Colleges dislike double depositing because the practice creates an enormous amount of uncertainty about the size of their incoming freshman classes. They can’t be certain about the number of students who are going to show up for the fall because they can’t be certain that each student who has made a deposit will attend.

Since many colleges don’t require payment of the first semester’s tuition until shortly before the start of the academic year, schools can be left with beds to fill and budget shortfalls that they did not anticipate. Some colleges may find themselves over-enrolled and with a shortage of housing for students. Neither situation is a happy one. In order to prevent double depositing, some colleges actually check enrollment lists at other schools for offenders.

A college that discovers a double depositor is within its rights to withdraw that individual’s offer of admission.
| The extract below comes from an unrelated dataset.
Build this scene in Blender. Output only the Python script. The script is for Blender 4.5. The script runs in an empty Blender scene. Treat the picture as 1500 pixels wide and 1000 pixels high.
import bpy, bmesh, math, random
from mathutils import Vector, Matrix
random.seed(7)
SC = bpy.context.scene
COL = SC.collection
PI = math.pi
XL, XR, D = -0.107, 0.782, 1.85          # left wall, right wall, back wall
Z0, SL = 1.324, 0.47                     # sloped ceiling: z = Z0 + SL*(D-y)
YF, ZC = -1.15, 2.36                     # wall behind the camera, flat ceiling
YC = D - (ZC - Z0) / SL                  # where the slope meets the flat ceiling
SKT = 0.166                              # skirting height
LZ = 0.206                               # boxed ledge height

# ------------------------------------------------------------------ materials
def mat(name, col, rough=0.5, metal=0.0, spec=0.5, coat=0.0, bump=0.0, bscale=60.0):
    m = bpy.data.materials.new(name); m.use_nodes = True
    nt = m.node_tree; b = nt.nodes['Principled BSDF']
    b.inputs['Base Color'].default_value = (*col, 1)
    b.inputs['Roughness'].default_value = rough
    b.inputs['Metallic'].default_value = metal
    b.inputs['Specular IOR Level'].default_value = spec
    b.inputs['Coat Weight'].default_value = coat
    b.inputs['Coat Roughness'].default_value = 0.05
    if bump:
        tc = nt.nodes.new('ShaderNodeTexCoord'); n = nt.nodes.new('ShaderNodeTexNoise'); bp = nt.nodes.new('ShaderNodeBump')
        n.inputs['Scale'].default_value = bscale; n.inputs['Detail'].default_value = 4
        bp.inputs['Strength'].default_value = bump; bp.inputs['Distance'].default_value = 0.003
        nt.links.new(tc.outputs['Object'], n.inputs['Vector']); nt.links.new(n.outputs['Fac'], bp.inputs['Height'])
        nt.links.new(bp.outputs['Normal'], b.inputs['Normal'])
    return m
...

Equally important, double depositing hurts other students because it wreaks havoc with waiting lists. Colleges cannot offer admission to students on their waiting lists if they are uncertain about the number of depositors who will actually matriculate. Since schools are hesitant to do anything that will lead to over-enrollment, some applicants who would normally be admitted from waiting lists are not. As a result, double depositing prevents deserving students from being admitted to their favorite colleges.

Although many students struggle to make that final college choice, the decision is not a life-or-death matter; most of them will be happy wherever they spend the next four years.

Double depositing may allow those with a tendency toward procrastination or indecisiveness to delay the inevitable, but eventually even they will have to make a decision. Students should do the right thing and make the choice by May 1st.”